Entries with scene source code
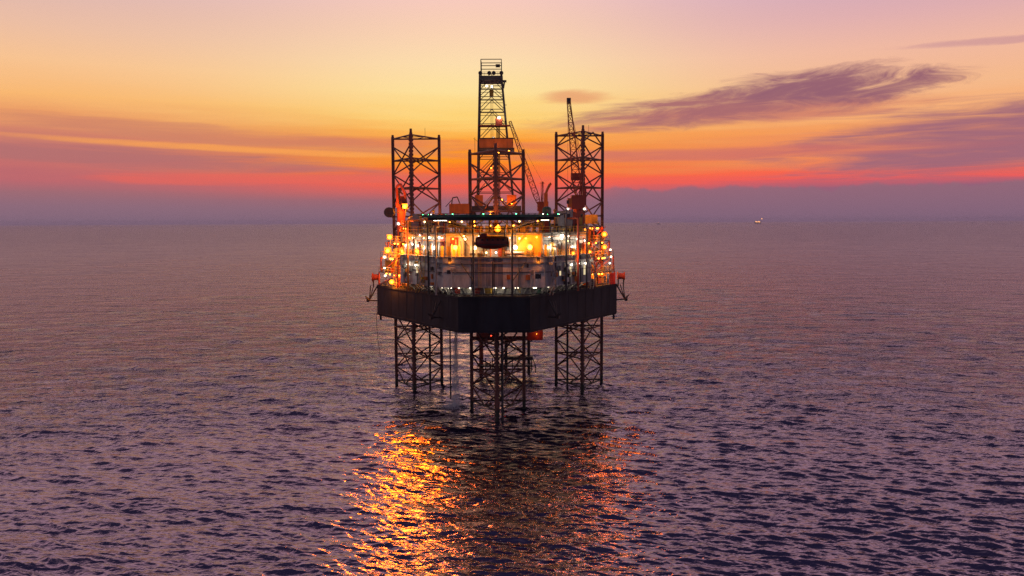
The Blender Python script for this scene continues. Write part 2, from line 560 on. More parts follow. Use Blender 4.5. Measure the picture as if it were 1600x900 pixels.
# ------------------------------------------------------------------ legs
def make_leg(cx, cyy, top, z0, label):
    root = thing('support_tower', label, 'rig leg', (cx, cyy, 0), 'triangular lattice legs of the rig')
    ch = [Vector((cx, cyy - 6.64, 0)), Vector((cx + 5.75, cyy + 3.32, 0)), Vector((cx - 5.75, cyy + 3.32, 0))]
    for c in ch:
        mb = MB().bar(c + Vector((0, 0, -4)), c + Vector((0, 0, top)), 0.40, 8)
        cdir = (Vector((cx, cyy, 0)) - c).normalized()
        sd2 = Vector((-cdir.y, cdir.x, 0)) * 0.42
        for s_ in (-1, 1):       # toothed racks on both flanks
            z = -3.5
            while z < top - 0.5:
                a = c + sd2 * s_ + Vector((0, 0, z))
                mb.bar(a, a + Vector((0, 0, 0.55)), 0.16, 4)
                z += 0.85
        mb.build('chord', 'leg', root)
    lv = []
    z = z0
    while z < top:
        lv.append(z)
        z += 6.9
    zz = Vector((0, 0, 1))
    for z in lv + [top - 0.5] if top - 0.5 - lv[-1] > 2 else lv:
        mb = MB()
        for k in range(3):
            mb.bar(ch[k] + zz * z, ch[(k + 1) % 3] + zz * z, 0.19, 6)
        mids = [(ch[k] + ch[(k + 1) % 3]) / 2 + zz * z for k in range(3)]
        for k in range(3):
            mb.bar(mids[k], mids[(k + 1) % 3], 0.10, 4)
        mb.build('horizontal_frame', 'leg', root)
    for z in lv:
        for k in range(3):
            a, b = ch[k], ch[(k + 1) % 3]
            m_ = (a + b) / 2
            mb = MB()
            hi = min(z + 6.9, top - 0.2)
            mid = z + 3.45
            if mid < top:
                for c in (a, b):
                    mb.bar(m_ + zz * z, c + zz * mid, 0.175, 6)
                    if hi - z > 6:
                        mb.bar(c + zz * mid, m_ + zz * hi, 0.175, 6)
                mb.build('cross_brace', 'leg', root)
    for k, c in enumerate(ch):
        MB().bar(c + zz * top, c + zz * (top + (0.5 if k else 0.9)), 0.3, 6).build('chord_cap', 'leg', root)
    MB().bar(ch[1] * 0.7 + ch[2] * 0.3 + zz * (top - 0.6), ch[1] * 0.7 + ch[2] * 0.3 + zz * (top + 2.2), 0.05).build('aerial', 'leg', root)
    return root


make_leg(X0 - 20.3, 196.7, 62.3, 1.2, 'tall dark lattice leg on the left, beside the glowing orange floodlights')
make_leg(X0 + 20.3, 196.7, 62.9, 1.2, 'tall dark lattice leg on the right, with a red crane standing before it')
make_leg(X0 + 0.2, 169.6, 56.2, 2.0, 'nearest dark lattice leg, in the middle in front of the derrick')


# ------------------------------------------------------------------ accommodation block
house = thing('accommodation_block', 'grey and white two tier deckhouse with lit walkways at the bow of the rig', 'deckhouse', (X0, 160, HT))
Z1, Z2, Z3 = 28.6, 34.4, 39.0
p1 = [(X0 - 9.8, 152), (X0 + 9.8, 152), (X0 + 20, 167), (X0 + 20, 186), (X0 - 20, 186), (X0 - 20, 167)]
p2 = [(X0 - 9.3, 153.4), (X0 + 9.3, 153.4), (X0 + 19, 168), (X0 + 19, 185), (X0 - 19, 185), (X0 - 19, 168)]
MB().prism([(X0 - 7, 155.2), (X0 + 7, 155.2), (X0 + 17, 170), (X0 + 17, 184), (X0 - 17, 184), (X0 - 17, 170)], HT, Z1).build('base_storey', 'white', house)
MB().prism(p1, Z1, Z2).build('lower_storey', 'wall', house)
MB().prism(p2, Z2 + 0.16, Z3).build('upper_storey', 'white', house)
pw = [(X0 - 10.1, 151.5), (X0 + 10.1, 151.5), (X0 + 20.6, 166.9), (X0 + 20.6, 186.3), (X0 - 20.6, 186.3), (X0 - 20.6, 166.9)]
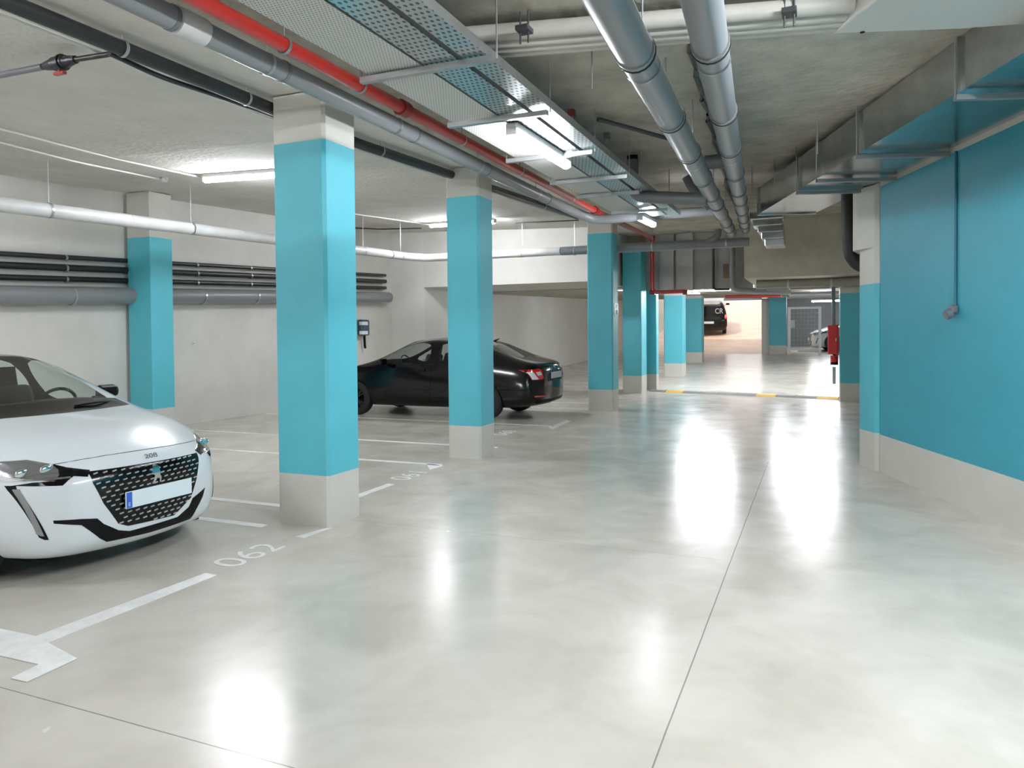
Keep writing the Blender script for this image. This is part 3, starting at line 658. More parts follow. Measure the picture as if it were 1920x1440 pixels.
# ------------------------------------------------------------------ speed bump at the threshold
a = G(1221, 734); b = G(1574, 748.5); a.z = b.z = 0
sb = tag(empty('speed_bump', a), 'low speed bump of grey and yellow segments across the lane', 'speed bump'); n = 10; d = (b-a)
cols = [GREYR, YELLOW, GREYR, GREYR, GREYR, GREYR, YELLOW, GREYR, GREYR, YELLOW]
for i in range(n):
    bm = BM(); p0 = d*(i/n); p1 = d*((i+.985)/n); s = Vector((-d.y, d.x, 0)).normalized()
    A = []; B = []
    for k, (w, h) in enumerate(((-.16, .002), (-.1, .04), (-.04, .055), (.04, .055), (.1, .04), (.16, .002))):
        A.append(bm.verts.new(p0+s*w+Vector((0, 0, h)))); B.append(bm.verts.new(p1+s*w+Vector((0, 0, h))))
    for k in range(5): bm.faces.new((A[k], A[k+1], B[k+1], B[k]))
    bm.faces.new(A); bm.faces.new(B[::-1]); bm.faces.new((A[0], A[-1], B[-1], B[0])); link('segment', bm, cols[i], sb)

# ------------------------------------------------------------------ fire hose cabinet and extinguisher
c0 = Vector((.22, 17.2, 0))
a = PY(1552, 610, 17.2); b = PY(1571, 664, 17.2)
fc = tag(empty('fire_hose_cabinet', ((a.x+b.x)/2, 17.2, b.z)), 'red fire hose cabinet beside the teal pillar right of the gate', 'fire cabinet')
w = b.x-a.x; h = a.z-b.z
bm = BM(); bx(bm, (-w/2, -.1, 0), (w/2+.02, .14, h)); link('cabinet_case', bm, CABRED, fc, bevel=.01)
bm = BM(); bx(bm, (-w/2+.015, -.112, .02), (w/2-.015, -.1, h-.02)); dr = link('door', bm, CABRED, fc, bevel=.006)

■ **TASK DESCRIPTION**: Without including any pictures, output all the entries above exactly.

■ **RESULT BELOW**:
The Blender Python script for this scene continues. Write part 2, from line 560 on. More parts follow. Use Blender 4.5. Measure the picture as if it were 1600x900 pixels.
# ------------------------------------------------------------------ legs
def make_leg(cx, cyy, top, z0, label):
    root = thing('support_tower', label, 'rig leg', (cx, cyy, 0), 'triangular lattice legs of the rig')
    ch = [Vector((cx, cyy - 6.64, 0)), Vector((cx + 5.75, cyy + 3.32, 0)), Vector((cx - 5.75, cyy + 3.32, 0))]
    for c in ch:
        mb = MB().bar(c + Vector((0, 0, -4)), c + Vector((0, 0, top)), 0.40, 8)
        cdir = (Vector((cx, cyy, 0)) - c).normalized()
        sd2 = Vector((-cdir.y, cdir.x, 0)) * 0.42
        for s_ in (-1, 1):       # toothed racks on both flanks
            z = -3.5
            while z < top - 0.5:
                a = c + sd2 * s_ + Vector((0, 0, z))
                mb.bar(a, a + Vector((0, 0, 0.55)), 0.16, 4)
                z += 0.85
        mb.build('chord', 'leg', root)
    lv = []
    z = z0
    while z < top:
        lv.append(z)
        z += 6.9
    zz = Vector((0, 0, 1))
    for z in lv + [top - 0.5] if top - 0.5 - lv[-1] > 2 else lv:
        mb = MB()
        for k in range(3):
            mb.bar(ch[k] + zz * z, ch[(k + 1) % 3] + zz * z, 0.19, 6)
        mids = [(ch[k] + ch[(k + 1) % 3]) / 2 + zz * z for k in range(3)]
        for k in range(3):
            mb.bar(mids[k], mids[(k + 1) % 3], 0.10, 4)
        mb.build('horizontal_frame', 'leg', root)
    for z in lv:
        for k in range(3):
            a, b = ch[k], ch[(k + 1) % 3]
            m_ = (a + b) / 2
            mb = MB()
            hi = min(z + 6.9, top - 0.2)
            mid = z + 3.45
            if mid < top:
                for c in (a, b):
                    mb.bar(m_ + zz * z, c + zz * mid, 0.175, 6)
                    if hi - z > 6:
                        mb.bar(c + zz * mid, m_ + zz * hi, 0.175, 6)
                mb.build('cross_brace', 'leg', root)
    for k, c in enumerate(ch):
        MB().bar(c + zz * top, c + zz * (top + (0.5 if k else 0.9)), 0.3, 6).build('chord_cap', 'leg', root)
    MB().bar(ch[1] * 0.7 + ch[2] * 0.3 + zz * (top - 0.6), ch[1] * 0.7 + ch[2] * 0.3 + zz * (top + 2.2), 0.05).build('aerial', 'leg', root)
    return root


make_leg(X0 - 20.3, 196.7, 62.3, 1.2, 'tall dark lattice leg on the left, beside the glowing orange floodlights')
make_leg(X0 + 20.3, 196.7, 62.9, 1.2, 'tall dark lattice leg on the right, with a red crane standing before it')
make_leg(X0 + 0.2, 169.6, 56.2, 2.0, 'nearest dark lattice leg, in the middle in front of the derrick')


# ------------------------------------------------------------------ accommodation block
house = thing('accommodation_block', 'grey and white two tier deckhouse with lit walkways at the bow of the rig', 'deckhouse', (X0, 160, HT))
Z1, Z2, Z3 = 28.6, 34.4, 39.0
p1 = [(X0 - 9.8, 152), (X0 + 9.8, 152), (X0 + 20, 167), (X0 + 20, 186), (X0 - 20, 186), (X0 - 20, 167)]
p2 = [(X0 - 9.3, 153.4), (X0 + 9.3, 153.4), (X0 + 19, 168), (X0 + 19, 185), (X0 - 19, 185), (X0 - 19, 168)]
MB().prism([(X0 - 7, 155.2), (X0 + 7, 155.2), (X0 + 17, 170), (X0 + 17, 184), (X0 - 17, 184), (X0 - 17, 170)], HT, Z1).build('base_storey', 'white', house)
MB().prism(p1, Z1, Z2).build('lower_storey', 'wall', house)
MB().prism(p2, Z2 + 0.16, Z3).build('upper_storey', 'white', house)
pw = [(X0 - 10.1, 151.5), (X0 + 10.1, 151.5), (X0 + 20.6, 166.9), (X0 + 20.6, 186.3), (X0 - 20.6, 186.3), (X0 - 20.6, 166.9)]
Keep writing the Blender script for this image. This is part 3, starting at line 658. More parts follow. Measure the picture as if it were 1920x1440 pixels.
# ------------------------------------------------------------------ speed bump at the threshold
a = G(1221, 734); b = G(1574, 748.5); a.z = b.z = 0
sb = tag(empty('speed_bump', a), 'low speed bump of grey and yellow segments across the lane', 'speed bump'); n = 10; d = (b-a)
cols = [GREYR, YELLOW, GREYR, GREYR, GREYR, GREYR, YELLOW, GREYR, GREYR, YELLOW]
for i in range(n):
    bm = BM(); p0 = d*(i/n); p1 = d*((i+.985)/n); s = Vector((-d.y, d.x, 0)).normalized()
    A = []; B = []
    for k, (w, h) in enumerate(((-.16, .002), (-.1, .04), (-.04, .055), (.04, .055), (.1, .04), (.16, .002))):
        A.append(bm.verts.new(p0+s*w+Vector((0, 0, h)))); B.append(bm.verts.new(p1+s*w+Vector((0, 0, h))))
    for k in range(5): bm.faces.new((A[k], A[k+1], B[k+1], B[k]))
    bm.faces.new(A); bm.faces.new(B[::-1]); bm.faces.new((A[0], A[-1], B[-1], B[0])); link('segment', bm, cols[i], sb)

# ------------------------------------------------------------------ fire hose cabinet and extinguisher
c0 = Vector((.22, 17.2, 0))
a = PY(1552, 610, 17.2); b = PY(1571, 664, 17.2)
fc = tag(empty('fire_hose_cabinet', ((a.x+b.x)/2, 17.2, b.z)), 'red fire hose cabinet beside the teal pillar right of the gate', 'fire cabinet')
w = b.x-a.x; h = a.z-b.z
bm = BM(); bx(bm, (-w/2, -.1, 0), (w/2+.02, .14, h)); link('cabinet_case', bm, CABRED, fc, bevel=.01)
bm = BM(); bx(bm, (-w/2+.015, -.112, .02), (w/2-.015, -.1, h-.02)); dr = link('door', bm, CABRED, fc, bevel=.006)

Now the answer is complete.